After a life of manipulation, Epstein created illusions until the very end, deceiving correctional officers, counselors and specially trained inmates assigned to monitor him around the clock, according to the documents — among more than 2,000 pages of Federal Bureau of Prisons records obtained by The New York Times after filing a Freedom of Information Act lawsuit.
The detailed notes and reports compiled by those who interacted with Epstein during his 36 days of detention show how he repeatedly assured them he had much to live for, while also hinting that he was increasingly despondent. The clues prompted too little action by jail and bureau officials, who made mistake after mistake leading up to Epstein’s death, the records reveal.
Beyond the legal and administrative matters, the collection of records provides the most intimate and detailed look yet at Epstein’s final days, and offers something often missing from public accounts: his voice.
He passed many days closed in a conference room with his attorneys, avoiding the confines of his dank and dirty cell. In conversations with psychologists and other inmates, he spoke of his interest in physics and mathematics and offered tidbits of investment advice. He reminisced about socializing with celebrities, even as he complained about the running toilet in his cell, the orange prison garb, his difficulty sleeping, his dehydration and a numbness in his right arm.
And where Epstein had once rubbed shoulders with politicians, scientists and Wall Street titans, now he was left to converse about the food in the 12-story detention center.

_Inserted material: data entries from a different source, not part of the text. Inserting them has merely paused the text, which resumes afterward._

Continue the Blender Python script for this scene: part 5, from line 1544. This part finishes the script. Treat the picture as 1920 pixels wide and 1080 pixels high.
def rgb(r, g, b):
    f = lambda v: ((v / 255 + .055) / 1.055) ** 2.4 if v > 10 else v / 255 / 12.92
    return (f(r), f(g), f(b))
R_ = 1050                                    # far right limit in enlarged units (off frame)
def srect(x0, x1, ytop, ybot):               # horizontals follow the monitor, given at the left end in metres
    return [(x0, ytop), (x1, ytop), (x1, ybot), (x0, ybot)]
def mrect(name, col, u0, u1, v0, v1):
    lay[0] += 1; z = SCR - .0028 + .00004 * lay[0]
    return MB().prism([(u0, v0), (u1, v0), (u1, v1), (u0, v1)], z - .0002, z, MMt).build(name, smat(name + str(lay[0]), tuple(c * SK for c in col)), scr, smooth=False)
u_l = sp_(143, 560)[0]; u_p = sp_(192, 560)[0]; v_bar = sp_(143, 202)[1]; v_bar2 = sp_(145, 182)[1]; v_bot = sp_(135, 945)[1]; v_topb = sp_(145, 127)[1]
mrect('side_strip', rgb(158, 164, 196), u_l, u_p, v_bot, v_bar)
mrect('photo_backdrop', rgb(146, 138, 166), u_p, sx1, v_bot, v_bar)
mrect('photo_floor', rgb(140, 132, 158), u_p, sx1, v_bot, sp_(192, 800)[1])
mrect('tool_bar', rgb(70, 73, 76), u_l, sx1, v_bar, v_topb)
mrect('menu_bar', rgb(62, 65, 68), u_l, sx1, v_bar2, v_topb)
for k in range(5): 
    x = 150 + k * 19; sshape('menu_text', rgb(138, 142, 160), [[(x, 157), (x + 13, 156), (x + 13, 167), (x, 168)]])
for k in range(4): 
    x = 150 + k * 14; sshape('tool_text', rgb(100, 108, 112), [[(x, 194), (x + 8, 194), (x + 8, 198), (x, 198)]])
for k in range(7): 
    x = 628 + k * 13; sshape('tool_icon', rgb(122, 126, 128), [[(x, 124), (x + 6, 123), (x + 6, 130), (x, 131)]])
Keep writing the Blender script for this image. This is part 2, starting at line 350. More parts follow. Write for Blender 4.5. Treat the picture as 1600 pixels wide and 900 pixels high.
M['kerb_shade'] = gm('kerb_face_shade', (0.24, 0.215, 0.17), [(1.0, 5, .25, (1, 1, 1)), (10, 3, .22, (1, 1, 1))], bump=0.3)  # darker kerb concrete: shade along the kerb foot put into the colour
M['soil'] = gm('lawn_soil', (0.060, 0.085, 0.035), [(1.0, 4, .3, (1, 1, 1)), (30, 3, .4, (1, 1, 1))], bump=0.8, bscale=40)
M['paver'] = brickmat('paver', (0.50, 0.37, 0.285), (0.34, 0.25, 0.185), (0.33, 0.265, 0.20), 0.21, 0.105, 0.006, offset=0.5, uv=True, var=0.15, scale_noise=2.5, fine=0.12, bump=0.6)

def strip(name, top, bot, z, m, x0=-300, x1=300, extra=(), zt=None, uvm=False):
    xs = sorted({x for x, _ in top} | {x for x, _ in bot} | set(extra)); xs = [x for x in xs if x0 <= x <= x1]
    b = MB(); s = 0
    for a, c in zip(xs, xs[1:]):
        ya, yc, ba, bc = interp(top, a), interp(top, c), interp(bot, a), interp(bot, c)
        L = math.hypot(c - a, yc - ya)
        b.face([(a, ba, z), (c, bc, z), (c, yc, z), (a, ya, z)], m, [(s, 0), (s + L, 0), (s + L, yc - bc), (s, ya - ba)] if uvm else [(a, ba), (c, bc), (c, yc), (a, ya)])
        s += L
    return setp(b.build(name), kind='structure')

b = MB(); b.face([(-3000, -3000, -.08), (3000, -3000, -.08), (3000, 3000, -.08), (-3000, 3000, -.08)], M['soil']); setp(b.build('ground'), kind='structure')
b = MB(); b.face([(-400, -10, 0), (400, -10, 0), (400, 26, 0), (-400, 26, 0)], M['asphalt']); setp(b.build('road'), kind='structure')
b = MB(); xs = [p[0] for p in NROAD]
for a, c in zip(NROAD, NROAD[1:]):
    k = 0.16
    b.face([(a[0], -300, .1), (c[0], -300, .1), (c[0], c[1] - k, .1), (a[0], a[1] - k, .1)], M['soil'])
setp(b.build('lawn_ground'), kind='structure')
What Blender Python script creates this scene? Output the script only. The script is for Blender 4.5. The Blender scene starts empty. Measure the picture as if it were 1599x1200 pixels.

“Epstein wants to know who’s the best cook on 11 North,” one inmate wrote.
The newly obtained records offer no support to the explosion of conspiracy theories that Epstein’s death was not a suicide. They also shed no light on questions raised by his brother and one of his attorneys that he might have been assisted in killing himself. But they do paint a picture of incompetence and sloppiness by some within the Bureau of Prisons, which runs the federal detention center.
An intake screening form erroneously described Epstein as a Black male (he was white), and indicated that he had no prior sex offense convictions, even though he was a registered sex offender with two 2008 convictions in Florida, for solicitation of prostitution and procurement of minors to engage in prostitution. A few social phone calls he made were not recorded, logged or monitored, records show, an apparent violation of jail policy.
The night he killed himself, Epstein lied to jail officials and said he wanted to phone his mother — who was long dead. He instead called his girlfriend. Jail personnel left him alone in his cell that night, despite an explicit directive that he be assigned a cellmate.
Two days after the suicide, William Barr, then the U.S. attorney general, said there were “serious irregularities” at the correctional center, but did not elaborate. He later blamed “a perfect storm of screw-ups.”
A 15-page psychological reconstruction of Epstein’s death, compiled by bureau officials five weeks later and never before made public, concluded that his identity “appeared to be based on his wealth, power and association with other high-profile individuals.”